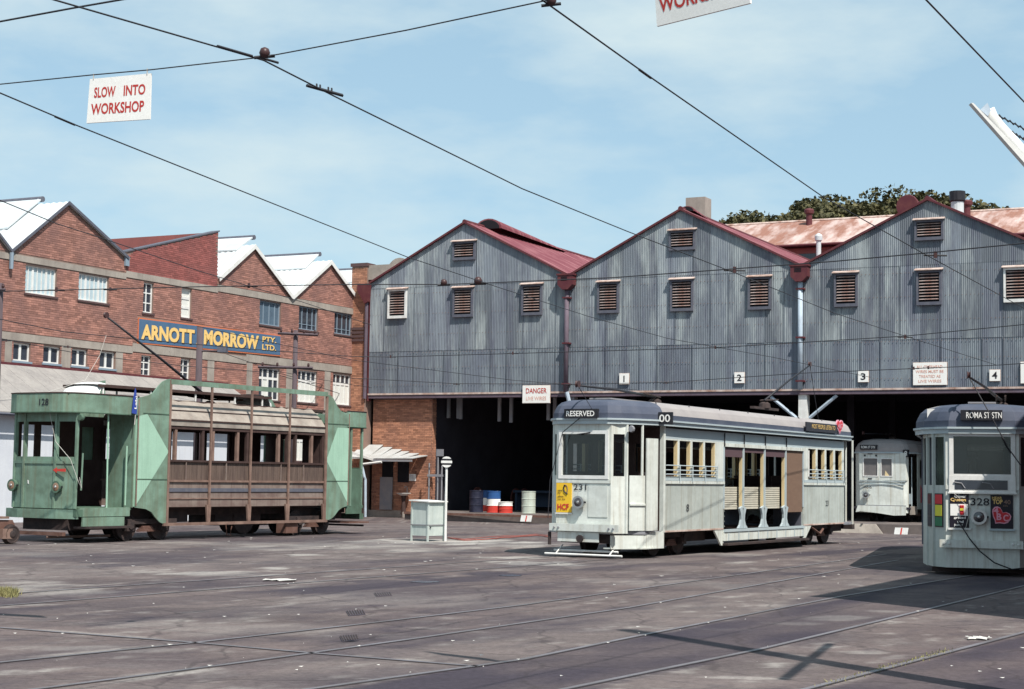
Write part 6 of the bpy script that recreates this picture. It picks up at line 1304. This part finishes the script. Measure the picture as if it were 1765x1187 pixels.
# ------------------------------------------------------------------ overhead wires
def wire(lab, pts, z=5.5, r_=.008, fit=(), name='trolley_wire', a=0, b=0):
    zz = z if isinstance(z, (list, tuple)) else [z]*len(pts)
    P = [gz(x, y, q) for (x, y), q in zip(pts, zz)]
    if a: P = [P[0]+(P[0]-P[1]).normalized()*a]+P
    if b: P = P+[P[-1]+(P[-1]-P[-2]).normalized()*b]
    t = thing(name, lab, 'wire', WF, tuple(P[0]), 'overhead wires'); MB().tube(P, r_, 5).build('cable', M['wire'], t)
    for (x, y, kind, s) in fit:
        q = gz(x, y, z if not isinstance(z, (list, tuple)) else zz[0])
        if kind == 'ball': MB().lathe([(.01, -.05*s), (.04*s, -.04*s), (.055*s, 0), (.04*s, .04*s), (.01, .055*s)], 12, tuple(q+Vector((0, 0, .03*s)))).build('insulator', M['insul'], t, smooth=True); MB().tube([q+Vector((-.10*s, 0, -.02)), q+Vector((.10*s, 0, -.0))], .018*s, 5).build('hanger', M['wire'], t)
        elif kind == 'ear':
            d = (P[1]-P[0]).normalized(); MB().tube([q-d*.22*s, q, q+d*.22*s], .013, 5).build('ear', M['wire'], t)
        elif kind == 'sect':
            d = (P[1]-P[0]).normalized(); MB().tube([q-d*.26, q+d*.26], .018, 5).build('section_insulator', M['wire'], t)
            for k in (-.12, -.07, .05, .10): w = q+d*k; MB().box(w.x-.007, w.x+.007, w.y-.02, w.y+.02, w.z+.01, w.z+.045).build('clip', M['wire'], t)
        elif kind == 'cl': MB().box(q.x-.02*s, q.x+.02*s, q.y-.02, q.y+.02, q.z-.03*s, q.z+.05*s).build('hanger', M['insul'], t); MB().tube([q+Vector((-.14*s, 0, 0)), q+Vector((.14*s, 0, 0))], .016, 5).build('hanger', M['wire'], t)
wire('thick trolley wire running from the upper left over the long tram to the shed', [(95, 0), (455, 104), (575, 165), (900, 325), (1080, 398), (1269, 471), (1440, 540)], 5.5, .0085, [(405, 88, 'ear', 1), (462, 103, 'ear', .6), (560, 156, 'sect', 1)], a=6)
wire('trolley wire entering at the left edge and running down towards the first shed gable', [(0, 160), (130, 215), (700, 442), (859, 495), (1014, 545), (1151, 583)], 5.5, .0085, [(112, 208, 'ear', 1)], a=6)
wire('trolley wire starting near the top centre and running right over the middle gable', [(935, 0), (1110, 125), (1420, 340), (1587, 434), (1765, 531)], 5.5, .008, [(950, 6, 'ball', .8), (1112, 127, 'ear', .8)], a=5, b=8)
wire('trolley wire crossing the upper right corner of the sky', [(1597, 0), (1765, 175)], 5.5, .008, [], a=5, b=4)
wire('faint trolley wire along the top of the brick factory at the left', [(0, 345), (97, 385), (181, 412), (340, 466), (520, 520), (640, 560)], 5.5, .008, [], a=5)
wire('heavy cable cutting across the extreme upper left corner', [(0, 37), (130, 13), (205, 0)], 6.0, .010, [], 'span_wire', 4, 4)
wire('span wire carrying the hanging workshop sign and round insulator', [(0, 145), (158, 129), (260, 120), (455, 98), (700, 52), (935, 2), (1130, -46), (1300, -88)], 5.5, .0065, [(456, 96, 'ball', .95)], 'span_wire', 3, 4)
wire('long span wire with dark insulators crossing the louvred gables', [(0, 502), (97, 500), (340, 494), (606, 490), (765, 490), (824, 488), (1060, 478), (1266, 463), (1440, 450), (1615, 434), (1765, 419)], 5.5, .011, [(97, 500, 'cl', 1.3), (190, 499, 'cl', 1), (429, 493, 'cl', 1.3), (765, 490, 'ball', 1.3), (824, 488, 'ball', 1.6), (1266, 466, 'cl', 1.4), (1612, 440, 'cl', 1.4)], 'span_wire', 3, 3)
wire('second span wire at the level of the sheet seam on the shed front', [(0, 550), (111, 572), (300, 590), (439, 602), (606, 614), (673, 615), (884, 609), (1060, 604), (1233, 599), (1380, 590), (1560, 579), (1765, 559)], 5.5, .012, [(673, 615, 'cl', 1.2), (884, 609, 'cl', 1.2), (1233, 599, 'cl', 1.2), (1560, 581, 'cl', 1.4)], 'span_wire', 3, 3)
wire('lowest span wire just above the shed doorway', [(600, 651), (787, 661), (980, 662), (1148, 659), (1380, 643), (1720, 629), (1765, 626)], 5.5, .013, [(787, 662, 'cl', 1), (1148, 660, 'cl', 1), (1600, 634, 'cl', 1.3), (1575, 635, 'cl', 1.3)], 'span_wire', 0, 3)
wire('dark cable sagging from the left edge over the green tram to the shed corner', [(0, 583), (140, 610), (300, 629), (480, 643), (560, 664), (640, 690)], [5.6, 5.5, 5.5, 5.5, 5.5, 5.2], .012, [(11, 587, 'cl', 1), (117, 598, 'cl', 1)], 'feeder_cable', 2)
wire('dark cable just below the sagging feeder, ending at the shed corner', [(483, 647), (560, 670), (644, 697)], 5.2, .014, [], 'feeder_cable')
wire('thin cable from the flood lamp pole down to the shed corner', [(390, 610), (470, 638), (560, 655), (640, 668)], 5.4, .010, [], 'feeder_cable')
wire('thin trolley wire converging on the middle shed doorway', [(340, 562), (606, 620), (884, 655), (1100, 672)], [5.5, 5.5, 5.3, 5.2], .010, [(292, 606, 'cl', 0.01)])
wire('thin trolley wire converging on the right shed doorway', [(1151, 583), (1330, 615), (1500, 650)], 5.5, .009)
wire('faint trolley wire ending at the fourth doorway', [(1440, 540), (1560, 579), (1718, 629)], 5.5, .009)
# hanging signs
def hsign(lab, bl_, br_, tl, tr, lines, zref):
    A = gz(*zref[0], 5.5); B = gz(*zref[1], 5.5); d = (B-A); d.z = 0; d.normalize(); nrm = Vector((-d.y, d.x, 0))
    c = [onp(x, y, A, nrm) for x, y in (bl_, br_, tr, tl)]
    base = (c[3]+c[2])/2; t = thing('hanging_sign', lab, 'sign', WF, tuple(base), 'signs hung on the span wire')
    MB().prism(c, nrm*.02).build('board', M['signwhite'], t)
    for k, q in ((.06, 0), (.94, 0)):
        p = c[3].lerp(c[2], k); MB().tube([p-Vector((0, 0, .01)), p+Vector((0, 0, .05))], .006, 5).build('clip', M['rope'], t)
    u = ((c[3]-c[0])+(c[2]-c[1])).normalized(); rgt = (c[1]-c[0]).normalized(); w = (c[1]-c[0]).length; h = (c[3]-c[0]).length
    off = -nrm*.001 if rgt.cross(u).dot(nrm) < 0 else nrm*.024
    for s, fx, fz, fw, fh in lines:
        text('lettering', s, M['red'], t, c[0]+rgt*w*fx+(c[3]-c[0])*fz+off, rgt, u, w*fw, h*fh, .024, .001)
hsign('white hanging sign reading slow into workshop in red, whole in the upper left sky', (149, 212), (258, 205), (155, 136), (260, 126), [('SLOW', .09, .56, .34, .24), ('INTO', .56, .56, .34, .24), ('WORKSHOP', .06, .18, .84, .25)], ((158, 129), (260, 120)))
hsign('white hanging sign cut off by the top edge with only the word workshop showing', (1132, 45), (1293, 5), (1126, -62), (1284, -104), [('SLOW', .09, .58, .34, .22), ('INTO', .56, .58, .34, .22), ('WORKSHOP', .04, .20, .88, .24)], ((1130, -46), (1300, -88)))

.....

- GIVEN REQUEST -
Transcribe all the lines above exactly, apart from the pictures.

- CORRECT OUTPUT -
Write part 6 of the bpy script that recreates this picture. It picks up at line 1304. This part finishes the script. Measure the picture as if it were 1765x1187 pixels.
# ------------------------------------------------------------------ overhead wires
def wire(lab, pts, z=5.5, r_=.008, fit=(), name='trolley_wire', a=0, b=0):
    zz = z if isinstance(z, (list, tuple)) else [z]*len(pts)
    P = [gz(x, y, q) for (x, y), q in zip(pts, zz)]
    if a: P = [P[0]+(P[0]-P[1]).normalized()*a]+P
    if b: P = P+[P[-1]+(P[-1]-P[-2]).normalized()*b]
    t = thing(name, lab, 'wire', WF, tuple(P[0]), 'overhead wires'); MB().tube(P, r_, 5).build('cable', M['wire'], t)
    for (x, y, kind, s) in fit:
        q = gz(x, y, z if not isinstance(z, (list, tuple)) else zz[0])
        if kind == 'ball': MB().lathe([(.01, -.05*s), (.04*s, -.04*s), (.055*s, 0), (.04*s, .04*s), (.01, .055*s)], 12, tuple(q+Vector((0, 0, .03*s)))).build('insulator', M['insul'], t, smooth=True); MB().tube([q+Vector((-.10*s, 0, -.02)), q+Vector((.10*s, 0, -.0))], .018*s, 5).build('hanger', M['wire'], t)
        elif kind == 'ear':
            d = (P[1]-P[0]).normalized(); MB().tube([q-d*.22*s, q, q+d*.22*s], .013, 5).build('ear', M['wire'], t)
        elif kind == 'sect':
            d = (P[1]-P[0]).normalized(); MB().tube([q-d*.26, q+d*.26], .018, 5).build('section_insulator', M['wire'], t)
            for k in (-.12, -.07, .05, .10): w = q+d*k; MB().box(w.x-.007, w.x+.007, w.y-.02, w.y+.02, w.z+.01, w.z+.045).build('clip', M['wire'], t)
        elif kind == 'cl': MB().box(q.x-.02*s, q.x+.02*s, q.y-.02, q.y+.02, q.z-.03*s, q.z+.05*s).build('hanger', M['insul'], t); MB().tube([q+Vector((-.14*s, 0, 0)), q+Vector((.14*s, 0, 0))], .016, 5).build('hanger', M['wire'], t)
wire('thick trolley wire running from the upper left over the long tram to the shed', [(95, 0), (455, 104), (575, 165), (900, 325), (1080, 398), (1269, 471), (1440, 540)], 5.5, .0085, [(405, 88, 'ear', 1), (462, 103, 'ear', .6), (560, 156, 'sect', 1)], a=6)
wire('trolley wire entering at the left edge and running down towards the first shed gable', [(0, 160), (130, 215), (700, 442), (859, 495), (1014, 545), (1151, 583)], 5.5, .0085, [(112, 208, 'ear', 1)], a=6)
wire('trolley wire starting near the top centre and running right over the middle gable', [(935, 0), (1110, 125), (1420, 340), (1587, 434), (1765, 531)], 5.5, .008, [(950, 6, 'ball', .8), (1112, 127, 'ear', .8)], a=5, b=8)
wire('trolley wire crossing the upper right corner of the sky', [(1597, 0), (1765, 175)], 5.5, .008, [], a=5, b=4)
wire('faint trolley wire along the top of the brick factory at the left', [(0, 345), (97, 385), (181, 412), (340, 466), (520, 520), (640, 560)], 5.5, .008, [], a=5)
wire('heavy cable cutting across the extreme upper left corner', [(0, 37), (130, 13), (205, 0)], 6.0, .010, [], 'span_wire', 4, 4)
wire('span wire carrying the hanging workshop sign and round insulator', [(0, 145), (158, 129), (260, 120), (455, 98), (700, 52), (935, 2), (1130, -46), (1300, -88)], 5.5, .0065, [(456, 96, 'ball', .95)], 'span_wire', 3, 4)
wire('long span wire with dark insulators crossing the louvred gables', [(0, 502), (97, 500), (340, 494), (606, 490), (765, 490), (824, 488), (1060, 478), (1266, 463), (1440, 450), (1615, 434), (1765, 419)], 5.5, .011, [(97, 500, 'cl', 1.3), (190, 499, 'cl', 1), (429, 493, 'cl', 1.3), (765, 490, 'ball', 1.3), (824, 488, 'ball', 1.6), (1266, 466, 'cl', 1.4), (1612, 440, 'cl', 1.4)], 'span_wire', 3, 3)
wire('second span wire at the level of the sheet seam on the shed front', [(0, 550), (111, 572), (300, 590), (439, 602), (606, 614), (673, 615), (884, 609), (1060, 604), (1233, 599), (1380, 590), (1560, 579), (1765, 559)], 5.5, .012, [(673, 615, 'cl', 1.2), (884, 609, 'cl', 1.2), (1233, 599, 'cl', 1.2), (1560, 581, 'cl', 1.4)], 'span_wire', 3, 3)
wire('lowest span wire just above the shed doorway', [(600, 651), (787, 661), (980, 662), (1148, 659), (1380, 643), (1720, 629), (1765, 626)], 5.5, .013, [(787, 662, 'cl', 1), (1148, 660, 'cl', 1), (1600, 634, 'cl', 1.3), (1575, 635, 'cl', 1.3)], 'span_wire', 0, 3)
wire('dark cable sagging from the left edge over the green tram to the shed corner', [(0, 583), (140, 610), (300, 629), (480, 643), (560, 664), (640, 690)], [5.6, 5.5, 5.5, 5.5, 5.5, 5.2], .012, [(11, 587, 'cl', 1), (117, 598, 'cl', 1)], 'feeder_cable', 2)
wire('dark cable just below the sagging feeder, ending at the shed corner', [(483, 647), (560, 670), (644, 697)], 5.2, .014, [], 'feeder_cable')
wire('thin cable from the flood lamp pole down to the shed corner', [(390, 610), (470, 638), (560, 655), (640, 668)], 5.4, .010, [], 'feeder_cable')
wire('thin trolley wire converging on the middle shed doorway', [(340, 562), (606, 620), (884, 655), (1100, 672)], [5.5, 5.5, 5.3, 5.2], .010, [(292, 606, 'cl', 0.01)])
wire('thin trolley wire converging on the right shed doorway', [(1151, 583), (1330, 615), (1500, 650)], 5.5, .009)
wire('faint trolley wire ending at the fourth doorway', [(1440, 540), (1560, 579), (1718, 629)], 5.5, .009)
# hanging signs
def hsign(lab, bl_, br_, tl, tr, lines, zref):
    A = gz(*zref[0], 5.5); B = gz(*zref[1], 5.5); d = (B-A); d.z = 0; d.normalize(); nrm = Vector((-d.y, d.x, 0))
    c = [onp(x, y, A, nrm) for x, y in (bl_, br_, tr, tl)]
    base = (c[3]+c[2])/2; t = thing('hanging_sign', lab, 'sign', WF, tuple(base), 'signs hung on the span wire')
    MB().prism(c, nrm*.02).build('board', M['signwhite'], t)
    for k, q in ((.06, 0), (.94, 0)):
        p = c[3].lerp(c[2], k); MB().tube([p-Vector((0, 0, .01)), p+Vector((0, 0, .05))], .006, 5).build('clip', M['rope'], t)
    u = ((c[3]-c[0])+(c[2]-c[1])).normalized(); rgt = (c[1]-c[0]).normalized(); w = (c[1]-c[0]).length; h = (c[3]-c[0]).length
    off = -nrm*.001 if rgt.cross(u).dot(nrm) < 0 else nrm*.024
    for s, fx, fz, fw, fh in lines:
        text('lettering', s, M['red'], t, c[0]+rgt*w*fx+(c[3]-c[0])*fz+off, rgt, u, w*fw, h*fh, .024, .001)
hsign('white hanging sign reading slow into workshop in red, whole in the upper left sky', (149, 212), (258, 205), (155, 136), (260, 126), [('SLOW', .09, .56, .34, .24), ('INTO', .56, .56, .34, .24), ('WORKSHOP', .06, .18, .84, .25)], ((158, 129), (260, 120)))
hsign('white hanging sign cut off by the top edge with only the word workshop showing', (1132, 45), (1293, 5), (1126, -62), (1284, -104), [('SLOW', .09, .58, .34, .22), ('INTO', .56, .58, .34, .22), ('WORKSHOP', .04, .20, .88, .24)], ((1130, -46), (1300, -88)))